Q7 Pourquoi le principe de la retenue a-t-il été légiféré?
- Lorsque l’ancien projet de loi C-75 a été déposé, des informations laissaient entendre que la police et les tribunaux imposaient régulièrement des conditions de mise en liberté provisoire qui n’étaient ni liées à l’infraction ni conformes aux principes de la mise en liberté provisoire. Les manquements mineurs aux conditions de la mise en liberté provisoire détournaient des ressources destinées à des infractions plus graves, avec des effets disproportionnés sur les personnes autochtones et les populations vulnérables. Ces enjeux ont été examinés en détail par le Comité sénatorial permanent des affaires juridiques et constitutionnelles dans son rapport exhaustif intitulé Justice différée, justice refusée de 2017.
- Le principe de la retenue répond directement à la recommandation 31 de ce rapport, qui demandait au ministre de la Justice de "donner la priorité à la réduction du nombre de personnes en détention préventive dans tout le Canada".
- Les réformes ont également codifié les principes de common law énoncés dans une série d’arrêts de la Cour suprême du Canada sur la liberté provisoire, notamment St-Cloud (2015), Antic (2017), Myers (2019) et plus récemment, Zora (2020).
Q8 Le principe de la retenue exige-t-il que les personnes accusées d’une infraction avec violence soient libérées?
- Non.

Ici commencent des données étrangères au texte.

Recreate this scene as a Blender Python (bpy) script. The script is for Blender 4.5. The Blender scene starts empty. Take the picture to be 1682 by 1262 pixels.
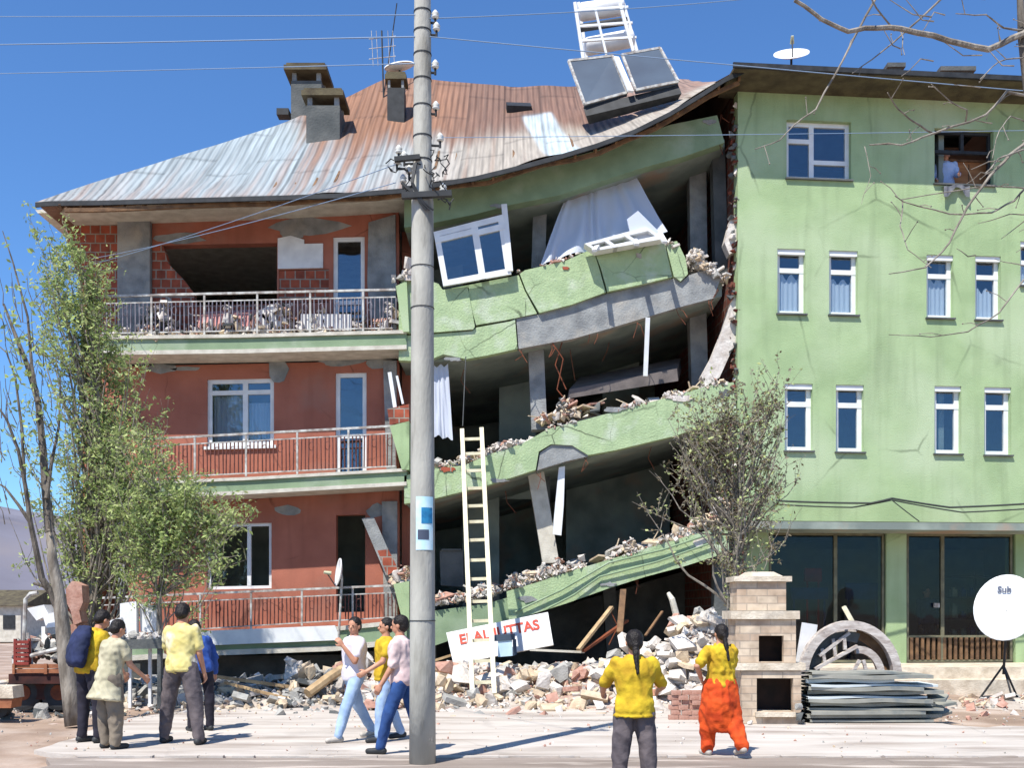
import bpy, bmesh, math, random
from mathutils import Vector, Matrix, noise, Euler
random.seed(7)
rad = math.radians
SC = bpy.context.scene
COL = SC.collection

# ------------------------------------------------------------------ camera, sky, sun, exposure
F, CX, HY, CH = 1700.0, 841.0, 1010.0, 1.6
cam = bpy.data.cameras.new('camera')
camo = bpy.data.objects.new('camera', cam); COL.objects.link(camo)
camo.location = (0, 0, CH); camo.rotation_euler = (rad(90), 0, 0)
cam.sensor_width = 36; cam.lens = 36 * F / 1682.0
cam.shift_y = (HY - 631) / 1682.0
cam.clip_start = 0.1; cam.clip_end = 3000
SC.camera = camo
SE = rad(58)
SUN_D = Vector((0.52 * math.cos(SE), 0.85 * math.cos(SE), -math.sin(SE))).normalized()
wld = bpy.data.worlds.new('World'); SC.world = wld; wld.use_nodes = True
wn = wld.node_tree
sky = wn.nodes.new('ShaderNodeTexSky'); sky.sky_type = 'NISHITA'; sky.sun_disc = False
sky.sun_elevation = SE; sky.sun_rotation = rad(211); sky.altitude = 0
sky.air_density = 1.0; sky.dust_density = 0.1; sky.ozone_density = 3.0
bg = wn.nodes['Background']; bg.inputs['Strength'].default_value = 0.10
skm = wn.nodes.new('ShaderNodeMix'); skm.data_type = 'RGBA'; skm.blend_type = 'MULTIPLY'; skm.inputs[0].default_value = 1; skm.inputs[7].default_value = (.66, .98, 1.32, 1)
wn.links.new(sky.outputs[0], skm.inputs[6]); wn.links.new(skm.outputs[2], bg.inputs['Color'])
sun = bpy.data.lights.new('sun', 'SUN'); sun.energy = 4.9; sun.angle = rad(0.5); sun.color = (1, .955, .88)
suno = bpy.data.objects.new('sun', sun); COL.objects.link(suno)
suno.rotation_euler = SUN_D.to_track_quat('-Z', 'Y').to_euler(); suno.location = (-10, -15, 30)
SC.view_settings.view_transform = 'Standard'; SC.view_settings.look = 'None'
SC.view_settings.exposure = 0.55; SC.view_settings.gamma = 1.0

# ------------------------------------------------------------------ helpers
def P(x, y, Y):
    return Vector(((x - CX) / F * Y, Y, CH + (HY - y) / F * Y))
def lerp(a, b, t): return a + (b - a) * t
def interp(tab, x):
    if x <= tab[0][0]: return tab[0][1]
    for (x0, y0), (x1, y1) in zip(tab, tab[1:]):
        if x <= x1: return y0 + (y1 - y0) * (x - x0) / (x1 - x0)
    return tab[-1][1]
def U(a, b): return random.uniform(a, b)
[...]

Le principe de la retenue vise à guider la police et les tribunaux dans l’application des dispositions de la partie XVI (comparution obligatoire d’un prévenu et la mise en liberté provisoire) du Code criminel qui traitent de la mise en liberté provisoire, mais il n’exige pas la libération de toute personne, y compris les accusés appartenant à des populations autochtones ou vulnérables.
- Le principe ne modifie pas les motifs de détention qui existent actuellement en vertu du paragraphe 498(1.1) pour la police et du paragraphe 515(10) pour les tribunaux. Le principe de la retenue fait spécifiquement référence à ces motifs, et réaffirme que la détention continuera d’être nécessaire pour la sécurité publique, pour s’assurer que l’accusé se présente au tribunal, ou pour maintenir la confiance dans l’administration de la justice.

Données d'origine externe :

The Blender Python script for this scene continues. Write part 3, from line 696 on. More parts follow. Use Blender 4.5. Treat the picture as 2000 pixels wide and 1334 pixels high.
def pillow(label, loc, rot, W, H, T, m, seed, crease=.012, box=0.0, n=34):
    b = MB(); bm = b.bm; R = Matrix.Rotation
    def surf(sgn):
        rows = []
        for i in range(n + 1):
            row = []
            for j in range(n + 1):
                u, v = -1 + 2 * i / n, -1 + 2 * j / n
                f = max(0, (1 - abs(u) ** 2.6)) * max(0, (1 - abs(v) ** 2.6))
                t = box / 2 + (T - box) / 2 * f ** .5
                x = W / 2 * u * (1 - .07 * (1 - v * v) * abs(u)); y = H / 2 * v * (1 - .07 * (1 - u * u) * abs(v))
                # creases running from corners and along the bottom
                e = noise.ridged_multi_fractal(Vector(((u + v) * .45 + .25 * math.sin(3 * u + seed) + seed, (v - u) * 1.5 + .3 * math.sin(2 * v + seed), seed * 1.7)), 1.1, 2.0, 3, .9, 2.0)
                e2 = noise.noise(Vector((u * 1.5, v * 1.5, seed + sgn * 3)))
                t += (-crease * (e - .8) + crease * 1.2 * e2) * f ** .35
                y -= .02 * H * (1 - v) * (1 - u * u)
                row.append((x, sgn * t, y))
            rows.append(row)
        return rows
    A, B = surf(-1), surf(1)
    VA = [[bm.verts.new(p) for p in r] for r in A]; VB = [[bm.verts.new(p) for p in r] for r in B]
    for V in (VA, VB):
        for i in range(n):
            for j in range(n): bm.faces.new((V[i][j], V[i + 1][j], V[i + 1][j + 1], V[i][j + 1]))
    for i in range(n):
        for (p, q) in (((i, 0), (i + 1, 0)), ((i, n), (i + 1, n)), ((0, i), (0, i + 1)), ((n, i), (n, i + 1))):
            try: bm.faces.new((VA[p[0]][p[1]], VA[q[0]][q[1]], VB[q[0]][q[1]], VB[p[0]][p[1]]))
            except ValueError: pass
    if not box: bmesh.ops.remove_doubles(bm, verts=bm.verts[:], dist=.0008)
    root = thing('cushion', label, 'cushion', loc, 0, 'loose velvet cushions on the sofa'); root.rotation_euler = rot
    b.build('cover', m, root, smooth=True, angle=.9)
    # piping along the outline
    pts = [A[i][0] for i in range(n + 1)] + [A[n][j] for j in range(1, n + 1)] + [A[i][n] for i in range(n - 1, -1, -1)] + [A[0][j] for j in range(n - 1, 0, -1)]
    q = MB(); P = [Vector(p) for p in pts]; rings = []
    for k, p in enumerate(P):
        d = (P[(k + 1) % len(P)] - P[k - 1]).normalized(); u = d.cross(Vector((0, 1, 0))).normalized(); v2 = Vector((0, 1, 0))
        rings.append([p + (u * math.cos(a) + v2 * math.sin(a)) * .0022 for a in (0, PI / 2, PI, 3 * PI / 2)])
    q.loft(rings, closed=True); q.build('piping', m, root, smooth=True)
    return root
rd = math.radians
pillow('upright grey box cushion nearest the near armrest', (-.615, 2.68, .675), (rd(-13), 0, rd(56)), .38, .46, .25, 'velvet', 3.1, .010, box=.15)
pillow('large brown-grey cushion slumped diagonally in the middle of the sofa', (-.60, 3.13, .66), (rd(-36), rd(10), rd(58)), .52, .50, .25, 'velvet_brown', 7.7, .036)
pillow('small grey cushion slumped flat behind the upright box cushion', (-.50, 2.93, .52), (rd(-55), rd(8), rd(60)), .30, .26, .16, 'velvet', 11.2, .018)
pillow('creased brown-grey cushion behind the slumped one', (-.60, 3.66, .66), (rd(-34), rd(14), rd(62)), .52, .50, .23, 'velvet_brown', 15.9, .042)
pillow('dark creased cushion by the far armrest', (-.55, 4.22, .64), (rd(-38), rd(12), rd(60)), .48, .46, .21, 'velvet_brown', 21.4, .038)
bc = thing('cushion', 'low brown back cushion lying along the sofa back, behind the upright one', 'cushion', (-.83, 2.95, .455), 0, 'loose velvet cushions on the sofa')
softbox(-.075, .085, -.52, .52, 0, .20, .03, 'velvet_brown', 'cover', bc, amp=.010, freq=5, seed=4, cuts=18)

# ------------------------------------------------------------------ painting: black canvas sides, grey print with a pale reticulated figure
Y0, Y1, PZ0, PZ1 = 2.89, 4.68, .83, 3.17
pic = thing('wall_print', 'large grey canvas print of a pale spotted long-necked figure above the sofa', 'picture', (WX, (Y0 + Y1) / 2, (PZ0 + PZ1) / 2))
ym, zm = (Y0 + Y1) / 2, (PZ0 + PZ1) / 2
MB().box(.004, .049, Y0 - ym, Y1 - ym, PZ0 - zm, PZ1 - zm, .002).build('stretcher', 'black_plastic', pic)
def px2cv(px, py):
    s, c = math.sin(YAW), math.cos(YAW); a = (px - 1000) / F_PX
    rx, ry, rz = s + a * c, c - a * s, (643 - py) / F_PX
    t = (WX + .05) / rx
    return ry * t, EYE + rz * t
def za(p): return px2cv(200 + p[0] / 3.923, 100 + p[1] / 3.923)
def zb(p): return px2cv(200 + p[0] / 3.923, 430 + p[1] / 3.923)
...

- Ce principe, ainsi que le principe exigeant que la police et les tribunaux tiennent compte de la situation d’un accusé autochtone ou d’un accusé issu d’une population vulnérable, vise à garantir qu’un éventail complet de considérations influe sur la décision de libérer ou non une personne sous caution.
Q9 Quelles sont les différences entre les règles de mise en liberté provisoire du Code criminel et celles de la Loi sur le système de justice pénale pour les adolescents?
- La partie XVI (comparution obligatoire d’un prévenu et la mise en liberté provisoire) du Code criminel s’applique à la détention et à la mise en liberté des adolescents, sauf lorsque ces dispositions sont incompatibles avec la Loi sur le système de justice pénale pour les adolescents (LSJPA) ou exclues par celle-ci.
- La LSJPA contient ses propres motifs de détention d’un adolescent aux articles 28 à 31. Les motifs de détention sous garde diffèrent de ceux que l’on trouve dans le Code criminel, et les conditions de l’ordonnance de mise en liberté qui peuvent être imposées à un adolescent en vertu des paragraphes 515(4) à (4.2) du Code criminel sont également définies par la LSJPA. L’article 30.1 de la LSJPA contient une période applicable plus courte pour un examen de la détention par rapport à l’article 525 du Code criminel.
- En outre, dans certains cas, lorsque certaines exigences sont satisfaites, un adolescent peut être placé sous la garde d’une personne responsable au lieu d’être détenu sous garde. La détention sous garde n’est pas autorisée en remplacement de mesures appropriées de protection de l’enfance, de santé mentale ou d’autres mesures sociales.